近時、サプライチェーンのサイバーセキュリティリスクマネジメントの重要性が強調されており、特に、外部委託先管理は重要になります。外部委託先管理の局面では、以下の3点がポイントになります。
- 委託先の選定:発注業務におけるリスクに見合う情報セキュリティ体制の存在を検証。
- 委託契約:委託先に要求する安全な情報管理体制を契約上の義務として明文化。
- 委託先監査:委託契約に従った情報管理が履行されているかの監査の実施。
これらについて、外部委託先のセキュリティチェックリスト等に基づく精査の仕組みづくりをすることが必要になると考えられます。
(2)PIAの重要性
上記のとおり、スマートシティでは、データの流れに応じたクリアランス施策の検討が必要になります。
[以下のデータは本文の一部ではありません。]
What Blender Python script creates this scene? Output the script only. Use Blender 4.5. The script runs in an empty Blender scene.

個人データの利用は、住民の想定しない取扱いや、漏えい事故などが発生すると、重大なプライバシーへの影響が想定されます。
そこで、個人データを連携・共有・利用する前に、データの取得・利用・管理・提供のプロセスを一気通貫でレビューし、データの流れを可視化したうえで(我々はこれをデータマッピングと呼んでいます。)、データのライフサイクルの各局面でのプライバシーリスクを分析し、システム等の構築及びデータガバナンス体制の整備を行うことが重要になります。これは、PIA(プライバシー影響評価)と呼ばれ、近時、注目されている手法となります。
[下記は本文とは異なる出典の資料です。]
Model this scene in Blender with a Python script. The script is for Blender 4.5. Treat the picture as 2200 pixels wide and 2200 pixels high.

これにより、取扱いデータを抜け漏れなく洗い出し、個人データの取得・利用・管理・提供の各局面における個人情報保護法・プライバシーの観点からの適合性を検証すること、更なるデータ利活用の方法を模索すること、意図しない形での個人データの不正利用を抑止すること、セキュアなデータガバナンス体制の構築等が実現できます。
(3)令和2年改正個人情報保護法
なお、2020年6月12日に公布され、2022年4月1日より施行予定の改正個人情報保護法 (以下「令和2年改正個人情報保護法」といいます。)においては、新たに個人関連情報の概念(単体では特定の個人を識別できないCookie、IDFA/AAID等の広告識別子及びPOSデータ等がこれに含まれます。)が創設され、個人関連情報の提供者は、その提供にあたり、提供先が個人関連情報を個人データとして取得する(例えば、Cookieと、氏名等が含まれるユーザアカウント情報とを紐づけて管理するなど)ことが想定されるときは、提供先において予めそのことについて本人同意を取得していること等の確認義務を負うとされます(改正法26条の2参照)。
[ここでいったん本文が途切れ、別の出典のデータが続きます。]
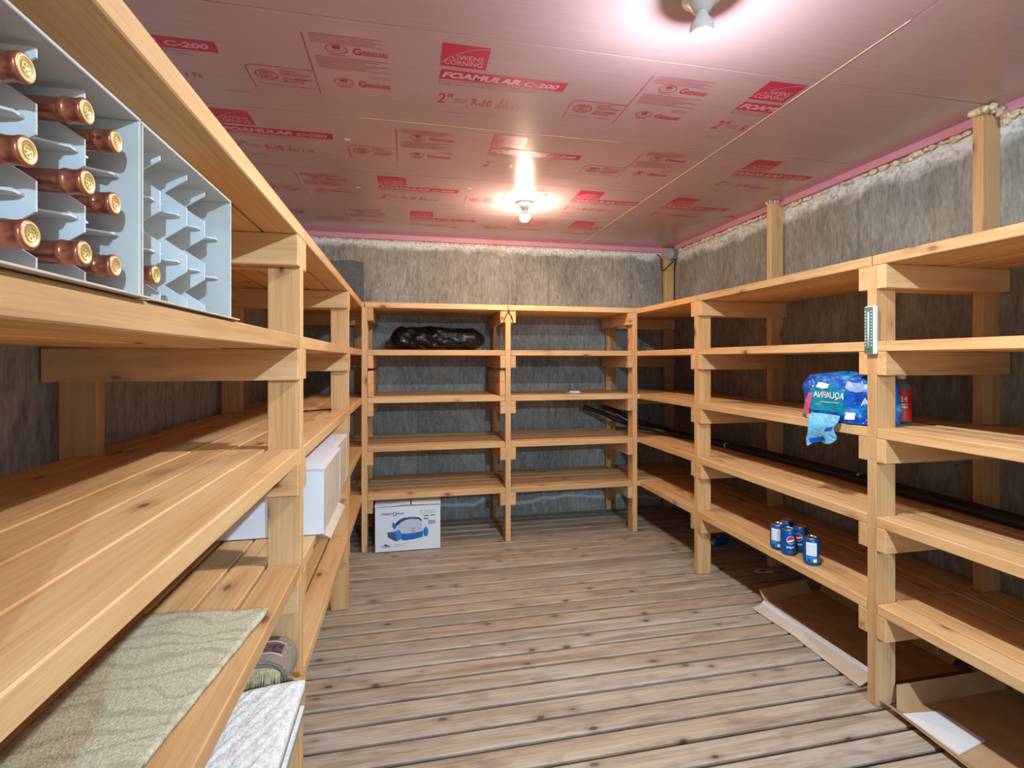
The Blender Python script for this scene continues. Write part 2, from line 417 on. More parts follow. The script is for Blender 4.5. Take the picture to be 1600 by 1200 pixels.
def ceiling_print(x0, y0, clip0, clip1):
    ink, fine, pale, grey_ = MB(), MB(), MB(), MB()
    Z = ZC-EPS
    P = lambda u, v, dz=0: (x0+u, y0+v, Z-dz)
    def quad(mb, u0, u1, v0, v1, sl=0): mb.add([P(u0+sl, v0), P(u1+sl, v0), P(u1, v1), P(u0, v1)], [(0, 1, 2, 3)])
    def txt(mb, body, u0, u1, v0, v1, bold=0, shear=0, dz=0):
        put_text(mb, body, lambda a, b_: P(u0+(u1-u0)*a, v1-(v1-v0)*b_, dz), 0, bold, shear)
    def line(mb, pts, w, dz=0):
        for (a, b_), (c, d) in zip(pts[:-1], pts[1:]):
            n = Vector((-(d-b_), c-a)).normalized()*w/2
            mb.add([P(a+n.x, b_+n.y, dz), P(c+n.x, d+n.y, dz), P(c-n.x, d-n.y, dz), P(a-n.x, b_-n.y, dz)], [(0, 1, 2, 3)])
    def oval(mb, u, v, ru, rv, w=.0022): line(mb, [(u+ru*math.cos(2*PI*k/24), v+rv*math.sin(2*PI*k/24)) for k in range(25)], w*1.4)
    quad(ink, 0, .155, 0, .125)
    line(pale, [(0, .108)]+[(.155*k/10, .108-.1*math.sin(k/10*PI/2)**.8) for k in range(1, 11)], .0025, .0003)
    txt(pale, 'OWENS', .035, .140, .055, .082, .01, 0, .0003); txt(pale, 'CORNING', .012, .140, .086, .112, .01, 0, .0003)
    quad(ink, 0, .455, .145, .205, .006)
    txt(pale, 'FOAMULAR', .008, .290, .157, .194, .05, .25, .0003); txt(pale, 'C-200', .305, .435, .162, .192, .04, .25, .0003)
    txt(fine, 'Energy-Saving, Moisture-Resistant Rigid Insulation', 0, .36, .213, .224)
    txt(fine, "Isolant rigide \u00e9co\u00e9nerg\u00e9tique r\u00e9sistant \u00e0 l'humidit\u00e9", 0, .37, .229, .240)
    txt(ink, '2"', 0, .06, .30, .372, .004, .15); txt(ink, 'R-10', .135, .212, .318, .372, .008)
    txt(ink, '5.1', .240, .272, .306, .336, .003, .2); txt(ink, 'RSI 1.76', .232, .350, .343, .375, .003, .2)
    for k_ in range(2): line(fine, [(.065, .335+.018*k_), (.115, .335+.018*k_)], .004)
    line(fine, [(.515, .395), (.515, .262), (.535, .248), (.735, .248)], .0036)
    oval(ink, .572, .305, .036, .030, .0028); txt(ink, 'ZERO', .550, .594, .283, .301, .02); txt(ink, 'ZERO', .550, .594, .307, .325, .02)
    txt(ink, 'OZONE', .622, .676, .260, .276, .0); txt(ink, 'DEPLETION', .622, .718, .281, .298, .0)
    txt(ink, 'APPAUVRISSEMENT', .622, .722, .310, .324, .02); txt(ink, "DE L'OZONE", .622, .692, .329, .342, .02)
    line(fine, [(.53, .362), (.62, .368)], .002); line(fine, [(.64, .366), (.71, .37)], .003)
    line(ink, [(.738, .035), (.738, .40)], .0036)
    for k_ in range(5): line(fine, [(.758, .035+.010*k_), (.98-.03*(k_ % 2), .035+.010*k_)], .0028)
    for k_ in range(7): line(fine, [(.758, .152+.0105*k_), (1.0-.04*(k_ % 3), .152+.0105*k_)], .0028)
    for v in (.105, .300):
        oval(ink, .832, v, .033, .024, .0024); oval(fine, .832, v-.009, .010, .006, .006)
        line(fine, [(.812, v+.008), (.852, v+.008)], .002); line(fine, [(.808, v+.032), (.858, v+.032)], .003)
        txt(ink, 'G', .882, .910, v-.018, v+.020, .03); txt(ink, 'REENGUARD', .912, .995, v-.006, v+.020, .03)
    for k_ in range(2): line(fine, [(.93, .245+.013*k_), (1.0, .245+.013*k_)], .002)
    txt(grey_, '01010274', .03, .115, .435, .447, .0); txt(grey_, '01010274', .40, .485, .435, .447, .0)
    for mb, nm, mt in ((ink, 'printed_lettering', 'ink'), (fine, 'fine_print', 'inkline'), (pale, 'reversed_lettering', 'unprinted'), (grey_, 'date_stamp', 'inkgrey')):
        o = mb.build(nm, [mt], ceil, recalc=False)
        bm = bmesh.new(); bm.from_mesh(o.data)
        for cx, nx in ((clip0, -1), (clip1, 1)):
            bmesh.ops.bisect_plane(bm, geom=bm.verts[:]+bm.edges[:]+bm.faces[:], plane_co=(cx, 0, 0), plane_no=(nx, 0, 0), clear_outer=True)
        bm.to_mesh(o.data); bm.free()
        if not o.data.polygons: bpy.data.objects.remove(o)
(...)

このため、令和2年改正個人情報保護法の施行後は、各事業者は、単体では特定の個人を識別できないCookie等についても、自社において個人データと紐づけて利用しているか又は提供先において当該利用態様が想定されるかを検証のうえ、プライバシーポリシー等において適切な利用目的を示して(例えばCookieをアカウント情報と紐づけて管理のうえユーザの趣味趣向に沿ったサービスを提供することなどを明記する対応が想定されます。)、本人同意を取得する対応又は当該対応が済んでいるかの確認をすることが必要になります。
この令和2年改正個人情報保護法により、より一層、前述したPIAやデータマッピングの実施が重要になるものと考えられます。